Tuesday, August 14, 2007

Personal: Dual Mode Nerd

Dear Blog,

Each of us has multiple modes we operate in, and most have to do with the type of concentration we're using, which in turn, is a time sclicing problem as we use our meager intellectual abilities to do one or more things of differing complexity.

I have a friend mode, a teacher mode, a professor mode, a philosopher mode, an economist mode, and like most people, a lay-on-the-couch-watching-bad-sci-fi mode, which means "doing nothing". But aside from the last one, each of these modes increases my reasoning ability, but at the same time, increases the nerd factor, by selectively eliminating layers of interpersonal consideration in favor of objective truth. This is a hard skill to develop, but the ability to switch it on and off is better than simply being an anti-social nerd all the time.

This morning I was writing about debt, the economy, and politics. A subject which requires me to vacilalte between modes as I write, often making my writing difficult to understand. I am not one of those amazing people who can do multiple things at once, and writing in one voice while thinking in another is something that is beyond me. I seem to be able to do it while speaking, since the person I'm talking to is a tether to reality that I can grasp now and then during the conversation.

Anyway, Allora asked me a question and I did not toggle out of economist mode and into friend mode, and when I do this, it means that I am very intense, and intolerant. I know that changing is beyond me because this mode switching in the first place requires herculean effort on my part, and changing topics under consideration amplifies the problem geometically. I have struggled with this all my life and have developed a dozen tools to help, but the underlying context myopia is something that I cannot seem to alter, and in this later stage of my life, I find that it is the source of my skills, and therefore something I do not really desire to lose, and instead, would prefer to amplify.

So, this makes me a bit of a jerk to be married to, unless there are a dozen people around in a social environment, I tend to be thinking about something fairly complicated at any given point in time, so the chances that any random question is going to drag me out of one context into another is highly likely. For years my dear wife had tolerance for this fact, but for a variety of justifiable reasons, largely to do with having a child, a home, and a job to keep running, mean she is time sliced as well, and has her own context problems.

So my response to her question about what time it was, when, she could have been referring to any of three time zones, was less charitable then it should have been. How does this relate? Well, it relates to travel since travel makes people spend more time together. It relates because one of the reasons to travel is to be closer together. It relates because in economic terms, the reason we need an economy is that we're all time slicing in a division of labor, and because we need to develop tools to handle that division of labor.

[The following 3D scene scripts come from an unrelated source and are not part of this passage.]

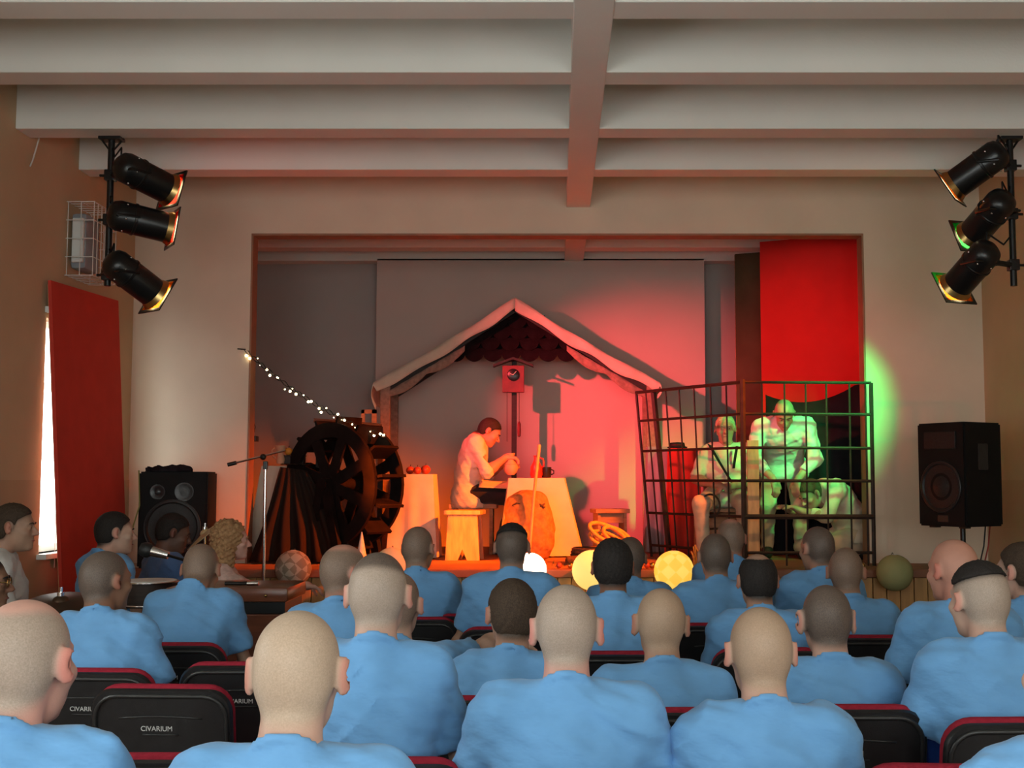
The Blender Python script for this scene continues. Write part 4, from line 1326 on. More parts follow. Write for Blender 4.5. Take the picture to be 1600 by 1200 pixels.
# --- table with linen cloth
TY = 10.60
def draped_table(name, label, cx, cy, w, d, ztop, spread, m, seed=1, spread_r=None, zb=None):
    root = thing(name, label, 'table', (cx, cy, SZ))
    bm = nb(); box(bm, (cx - w / 2 + .02, cy - d / 2 + .02, ztop - .035), (cx + w / 2 - .02, cy + d / 2 - .02, ztop - .006)); obj('tabletop', bm, 'wood_mid', root)
    for sx in (-1, 1):
        for sy in (-1, 1):
            bm = nb(); x, y = cx + sx * (w / 2 - .06), cy + sy * (d / 2 - .06); box(bm, (x - .02, y - .02, SZ), (x + .02, y + .02, ztop - .034)); obj('leg', bm, 'wood_mid', root)
    rn = random.Random(seed); ph = rn.random() * 6
    H = ztop - SZ - (zb if zb else .015)
    sr = spread if spread_r is None else spread_r
    # skirt + top as a stack of rounded-rect loops
    bm = nb()
    N = 64
    def loop(o_, z, fold):
        vs = []
        for k in range(N):
            a = 2 * PI * k / N
            ca, sa = math.cos(a), math.sin(a)
            rr = 1 / max(abs(ca), abs(sa))
            rr = rr ** .82
            sp = (sr if ca > 0 else spread)
            f = 1 + 0 * a
            ex = o_ * sp * (.55 + .45 * abs(math.sin(2 * a))) + fold * math.sin(a * 9 + ph)
            vs.append(bm.verts.new((cx + ca * rr * (w / 2 + ex) , cy + sa * rr * (d / 2 + (o_ * .5 * min(sp, .1)) + fold * math.sin(a * 9 + ph)), z)))
        return vs
    rings = [loop(0, ztop, 0)]
    for j in range(1, 9):
        t = j / 8
        rings.append(loop(t + .02, ztop - .004 - H * t, .014 * t))
    for A, B in zip(rings, rings[1:]):
        for k in range(N):
            bm.faces.new((A[k], A[(k + 1) % N], B[(k + 1) % N], B[k]))
    bm.faces.new(rings[0])
    obj('tablecloth', bm, m, root, smooth='auto')
    return root
ta, tb = at(792, 747, TY - .25), at(884, 747, TY - .25)
draped_table('cloth_table', 'table under a linen cloth beside the seated man', (ta.x + tb.x) / 2, TY, tb.x - ta.x, .5, ta.z, .08, 'linen', 1, spread_r=.16)
tz = ta.z
# things on the table
p = at(838, 746, TY); root = thing('red_jug', 'red glazed jug with narrow neck on the linen table', 'jug', (p.x, TY, tz + .001))
bm = nb(); lathe(bm, [(0, 0), (.045, 0), (.055, .03), (.05, .10), (.03, .135), (.022, .16), (.022, .185), (.03, .195), (.022, .195), (0, .17)], (p.x, TY, tz + .001), 24); obj('pot', bm, 'red_glaze', root, smooth='auto')
bm = nb(); tube(bm, [(p.x + .02, TY, tz + .18), (p.x + .06, TY, tz + .165), (p.x + .065, TY, tz + .11), (p.x + .05, TY, tz + .09)], .008, 8); obj('handle', bm, 'red_glaze', root, smooth=True)
p = at(854, 746, TY + .02); root = thing('black_cup', 'small black cup beside the red jug', 'cup', (p.x, TY + .02, tz + .001))
bm = nb(); lathe(bm, [(0, 0), (.036, 0), (.040, .01), (.042, .095), (.037, .095), (.035, .012), (0, .012)], (p.x, TY + .02, tz + .001), 20); obj('bowl', bm, 'black_glaze', root, smooth='auto')
bm = nb(); tube(bm, [(p.x + .04, TY + .02, tz + .075), (p.x + .062, TY + .02, tz + .065), (p.x + .062, TY + .02, tz + .04), (p.x + .04, TY + .02, tz + .03)], .006, 8); obj('handle', bm, 'black_glaze', root, smooth=True)
# leaning stick
a, b = at(843, 696, 9.75), at(827, 850, 9.62)
a.z = at(843, 696, 9.95).z
bm = nb(); tube(bm, [Vector((at(826, 872, 9.62).x, 9.62, SZ + .004)), Vector((at(834, 780, 9.78).x, 9.70, at(834, 780, 9.78).z)), Vector((at(843, 696, 9.95).x, 9.80, a.z))], [.012, .012, .014], 8)
tag(obj('walking_stick', bm, 'wood_light', smooth='auto'), 'long straight stick leaning over the sack', 'stick')
# sack
SKY = 9.92
a, b = at(783, 868, SKY), at(866, 868, SKY)
scx, sw_ = (a.x + b.x) / 2, (b.x - a.x)
root = thing('sack', 'bulging tied sack standing before the linen table', 'sack', (scx, SKY, SZ))
hh = at(825, 768, SKY).z - SZ
r = sw_ / 2
sk = union([s_ell((0, 0, .16), (r * 1.0, r * .9, .20)), s_ell((.01, 0, hh * .55), (r * .95, r * .85, hh * .38)), s_ell((-.05, 0, hh * .80), (r * .62, r * .55, hh * .20)), s_ell((.06, 0, hh * .86), (r * .5, r * .5, hh * .16))], .06)
V, Q = polygonize(lambda p: smax(sk(p) + wob(p, .006, 26, 2) + .005 * (1 - np.abs(np.sin(p[:, 0] * 22 + p[:, 2] * 12))) ** 3, .002 - p[:, 2], .01), (-.4, -.35, -.05), (.4, .35, hh + .15), .012)
np_mesh('bag', V, Q, 'sackcloth', root)
bm = nb()
for t0 in (0, PI):
    tube(bm, [(-.12 + .26 * k / 8, -r * .50 - .02 * math.sin(k), hh * .80 + .02 * math.sin(k * 1.3 + t0)) for k in range(9)], .008, 6)
obj('tie', bm, 'basket', root, True, True)

# --- stools
def stool(label, px, py_top, py_bot, Y, w, d, rz, m='wood_light'):
    b = at(px, py_bot, Y); t = at(px, py_top, Y)
    H = t.z - SZ
    root = thing('stool', label, 'stool', (b.x, Y, SZ), rz)
    bm = nb(); box(bm, (-w / 2, -d / 2, H - .035), (w / 2, d / 2, H), .006); obj('seat', bm, m, root, True)
    for s in (-1, 1):
        bm = nb()
        x = s * (w / 2 - .035)
        prism(bm, [(x - .012, -d / 2 + .03, H - .034), (x - .012, d / 2 - .03, H - .034), (x - .012, d / 2 - .01, 0), (x - .012, .04, 0), (x - .012, 0, .09), (x - .012, -.04, 0), (x - .012, -d / 2 + .01, 0)], (.024, 0, 0)); obj('side_board', bm, m, root, True)
    for s in (-1, 1):
        bm = nb(); y = s * (d / 2 - .06); box(bm, (-w / 2 + .045, y - .01, H - .12), (w / 2 - .045, y + .01, H - .034), .003); obj('apron', bm, m, root, True)
    return root
stool('orange lit plank stool in front of the seated man', 726, 797, 873, 10.04, .27, .30, R(84))
stool('plank stool behind the rope coil, right of the table', 953, 795, 866, 10.6, .30, .26, R(10), 'wood_mid')
# low bench that carries the man
p = at(742, 800, 10.83)
root = thing('bench', 'plain low bench under the seated man', 'bench', (p.x, 10.83, SZ))
bm = nb(); box(bm, (p.x - .22, 10.68, SZ + .40), (p.x + .2, 11.0, SZ + .44), .006); obj('seat', bm, 'wood_mid', root)
for s in (-.17, .15):
    bm = nb(); box(bm, (p.x + s - .015, 10.71, SZ), (p.x + s + .015, 10.97, SZ + .401)); obj('side_board', bm, 'wood_mid', root)

# --- basket with rope coil right of the table
BY = 9.55
p = at(935, 870, BY)
root = thing('wicker_basket', 'low dark wicker basket holding the orange rope', 'basket', (p.x, BY, SZ))
bm = nb(); lathe(bm, [(0, .002), (.16, .002), (.20, .05), (.21, .12), (.19, .12), (.17, .05), (0, .03)], (p.x, BY, SZ), 28); obj('bowl', bm, 'basket', root, smooth='auto')
for k in range(5):
    bm = nb(); rr = .165 + .045 * math.sin(PI * (.15 + .16 * k)); tube(bm, [(p.x + (rr + .006 * math.sin(q * 12)) * math.cos(q), BY + (rr + .006 * math.sin(q * 12)) * math.sin(q), SZ + .02 + .024 * k) for q in [2 * PI * j / 28 for j in range(28)]], .012, 6, closed=True); obj('withe', bm, 'basket', root, smooth=True)
c = at(952, 836, BY)
root = thing('rope_coil', 'orange rope coiled in loops on the wicker basket', 'rope', (c.x, BY, c.z))
for (dx, dz, rx, rz, rot, th) in ((-.01, .01, .16, .055, .45, .016), (.06, -.01, .12, .05, .5, .016), (-.03, -.035, .13, .05, .35, .015), (.03, -.05, .14, .04, .3, .015)):
    bm = nb(); pts = []
    for j in range(26):
        q = 2 * PI * j / 26
        x, z = rx * math.cos(q), rz * math.sin(q)
        pts.append((c.x + dx + x * math.cos(rot) + z * math.sin(rot), BY - .05 + .07 * math.sin(q) + dx * .3, c.z + dz - x * math.sin(rot) + z * math.cos(rot)))
    tube(bm, pts, th, 8, closed=True); obj('loop', bm, 'rope', root, smooth=True)
p = at(912, 872, 9.4)
root = thing('brown_shoe', 'dark brown leather shoe lying left of the basket', 'shoe', (p.x, 9.4, SZ))
V, Q = polygonize(union([s_cone((-.11, 0, .035), (.02, 0, .04), .034, .036), s_cone((.02, 0, .04), (.10, 0, .08), .036, .042)], .03), (-.2, -.1, -.02), (.2, .1, .16), .01); o = np_mesh('upper', V, Q, 'basket', root)
bm = nb(); box(bm, (-.15, -.036, 0), (.13, .036, .014), .004); obj('sole', bm, 'wood_dark', root, True)

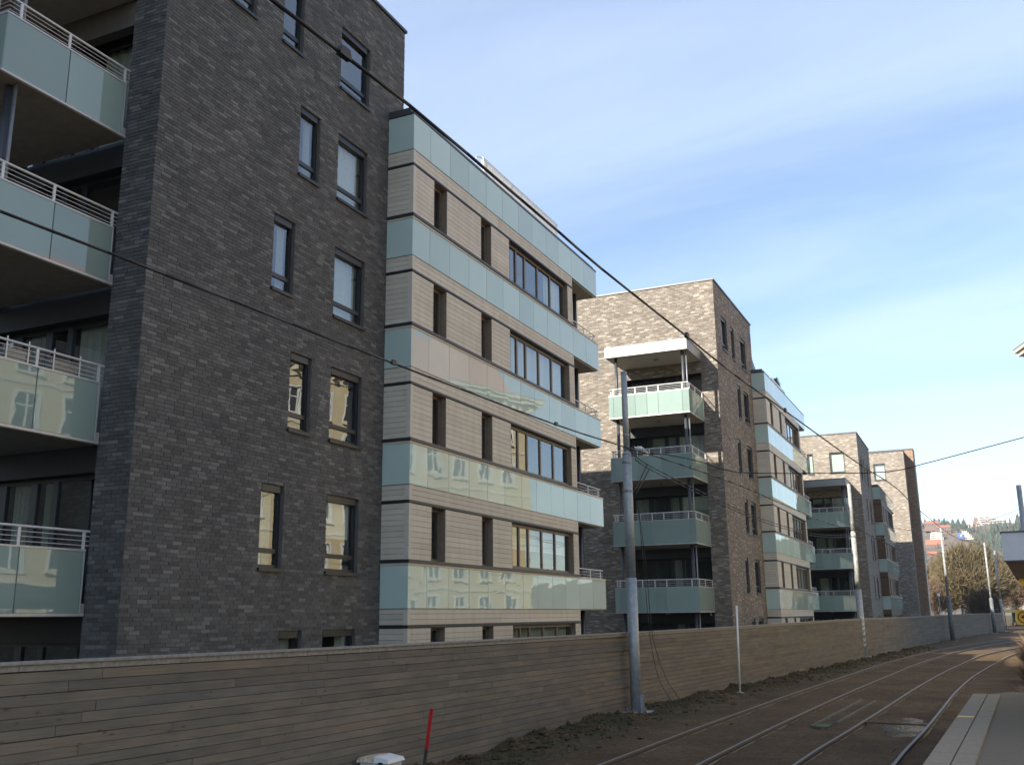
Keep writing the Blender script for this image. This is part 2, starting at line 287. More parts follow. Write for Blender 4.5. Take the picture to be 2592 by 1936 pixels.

The trick is, that the tool needed in this case, which is to be able, not to specialize, but to generalize across more topics than any of us can physically accomplish, may be something that can only be solved by doing less of them. And all that that entails for interpersonal relationships. That is, unless we choose to do without, or choose to live on less affection, which is the compensation we give each other in exchange for mind share.

Everything is economically based.

Curt

2 comments:

Max said...

It happens to me all the time. If I were Olga, I'd probably be frustrated with my inadequacy in those cases. At the same time being me I can easily get frustrated with her desire to have a conversation about something completely unrelated to what I am doing at any given time... It made me feel like I had the worst degree of ADD, which I'd never noticed before.

Turns out it's completely the opposite. I'm extremely linear in my thinking, and she's all over the place all the time (I think so, anyway :))

Here's how we've come around this. It's the "art of tacit conversation" - when I'm occupied with something, I tend not to respond to her. Olga now knows that if I'm seemingly ignoring her it only means that I'm focusing on something else, and it actually saves us both unpleasant moments. She keeps trying though.. :)

The interesting thing is that such a quiet agreement is only possible between people who know each other quite well.

MR

Brian said...

Julie says that watching bad sci-fi does increase reasoning, as you have to understand WHY your mind is intrigued and by very bad science fiction :-)

I think, as even Max notes, switching modes with someone whom you are the most comfortable of all with is probably the most difficult of all. We know of their tolerance and their understanding of who we are...that's why we marriend them.

Quiet agreement or merely acceptance of idiosyncratic nature? Either way...thankfully they DO continue to share their lives with us!